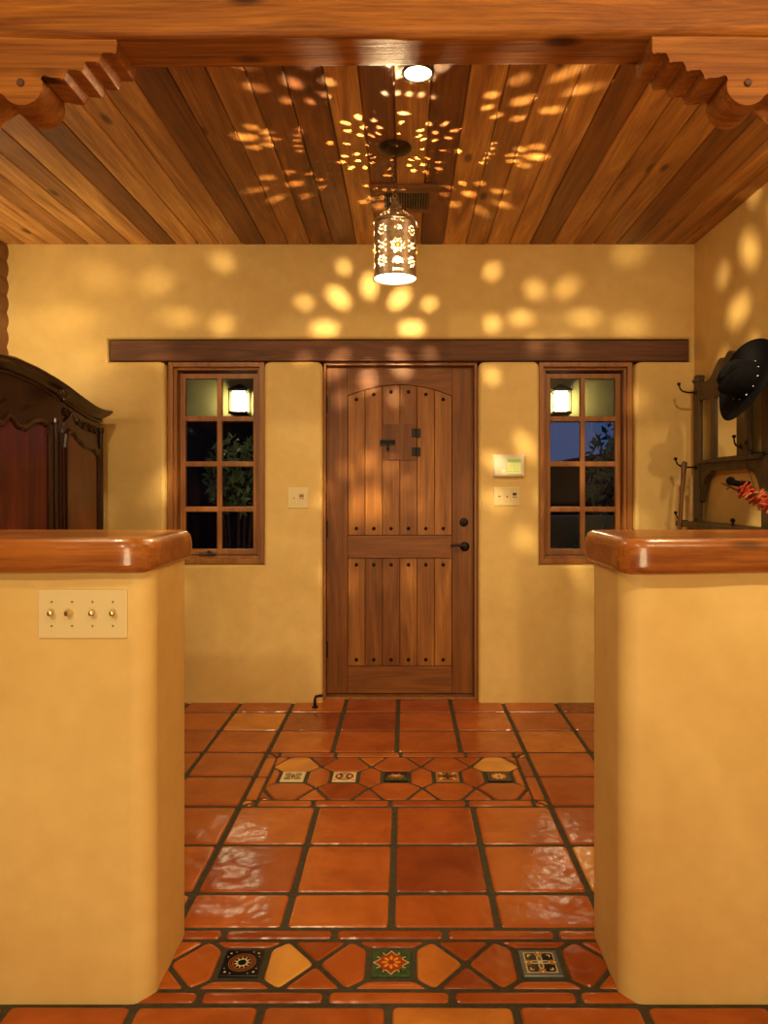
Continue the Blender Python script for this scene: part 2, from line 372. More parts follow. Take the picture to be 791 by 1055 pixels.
---
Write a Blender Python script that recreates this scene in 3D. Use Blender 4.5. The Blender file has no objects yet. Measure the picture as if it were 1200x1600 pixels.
==
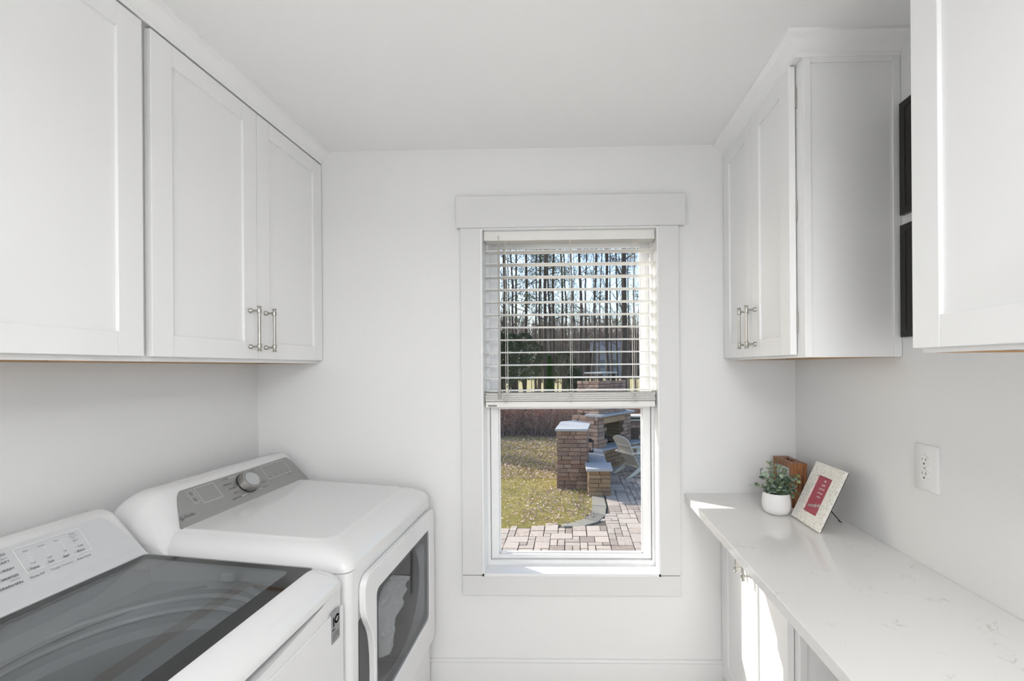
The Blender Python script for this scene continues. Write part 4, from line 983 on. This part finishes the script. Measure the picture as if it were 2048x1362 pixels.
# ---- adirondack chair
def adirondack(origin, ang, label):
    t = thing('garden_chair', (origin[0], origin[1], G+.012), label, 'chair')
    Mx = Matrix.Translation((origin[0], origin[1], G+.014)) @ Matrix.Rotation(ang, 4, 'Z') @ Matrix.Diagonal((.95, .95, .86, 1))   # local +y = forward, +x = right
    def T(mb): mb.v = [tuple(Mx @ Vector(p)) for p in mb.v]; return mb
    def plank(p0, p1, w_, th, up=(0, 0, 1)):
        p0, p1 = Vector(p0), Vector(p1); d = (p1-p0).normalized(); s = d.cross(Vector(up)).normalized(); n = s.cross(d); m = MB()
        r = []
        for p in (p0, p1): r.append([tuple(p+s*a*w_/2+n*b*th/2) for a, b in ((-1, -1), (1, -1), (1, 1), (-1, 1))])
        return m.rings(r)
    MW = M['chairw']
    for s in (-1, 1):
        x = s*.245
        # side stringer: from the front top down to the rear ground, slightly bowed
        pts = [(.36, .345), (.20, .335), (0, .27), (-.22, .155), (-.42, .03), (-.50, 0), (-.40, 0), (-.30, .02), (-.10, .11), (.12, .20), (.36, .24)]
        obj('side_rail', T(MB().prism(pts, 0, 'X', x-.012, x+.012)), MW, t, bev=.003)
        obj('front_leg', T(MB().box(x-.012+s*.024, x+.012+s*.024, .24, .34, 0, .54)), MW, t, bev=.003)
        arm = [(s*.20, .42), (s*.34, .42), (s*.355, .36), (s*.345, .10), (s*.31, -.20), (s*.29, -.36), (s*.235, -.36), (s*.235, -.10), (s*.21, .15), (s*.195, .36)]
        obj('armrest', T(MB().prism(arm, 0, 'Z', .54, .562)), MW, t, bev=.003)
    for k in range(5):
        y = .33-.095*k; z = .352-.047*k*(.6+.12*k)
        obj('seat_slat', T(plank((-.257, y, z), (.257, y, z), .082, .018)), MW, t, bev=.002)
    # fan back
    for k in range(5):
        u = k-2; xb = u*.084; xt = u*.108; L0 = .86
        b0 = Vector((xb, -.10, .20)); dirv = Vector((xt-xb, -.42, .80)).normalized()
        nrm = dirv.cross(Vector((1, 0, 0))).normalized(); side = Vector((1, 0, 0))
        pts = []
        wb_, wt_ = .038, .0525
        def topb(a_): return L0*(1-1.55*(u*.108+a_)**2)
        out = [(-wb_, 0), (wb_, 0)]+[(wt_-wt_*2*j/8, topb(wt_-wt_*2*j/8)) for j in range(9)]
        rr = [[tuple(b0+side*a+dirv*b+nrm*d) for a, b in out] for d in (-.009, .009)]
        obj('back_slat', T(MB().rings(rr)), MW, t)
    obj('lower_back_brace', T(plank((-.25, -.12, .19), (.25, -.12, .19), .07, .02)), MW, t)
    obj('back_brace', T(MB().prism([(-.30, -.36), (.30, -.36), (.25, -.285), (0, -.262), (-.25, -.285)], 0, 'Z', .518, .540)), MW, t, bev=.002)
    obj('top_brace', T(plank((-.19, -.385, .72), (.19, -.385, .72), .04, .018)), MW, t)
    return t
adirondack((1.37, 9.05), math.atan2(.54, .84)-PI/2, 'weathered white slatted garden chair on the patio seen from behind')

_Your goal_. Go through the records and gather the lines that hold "script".

_Task response_.
Continue the Blender Python script for this scene: part 2, from line 372. More parts follow. Take the picture to be 791 by 1055 pixels.
Write a Blender Python script that recreates this scene in 3D. Use Blender 4.5. The Blender file has no objects yet. Measure the picture as if it were 1200x1600 pixels.
The Blender Python script for this scene continues. Write part 4, from line 983 on. This part finishes the script. Measure the picture as if it were 2048x1362 pixels.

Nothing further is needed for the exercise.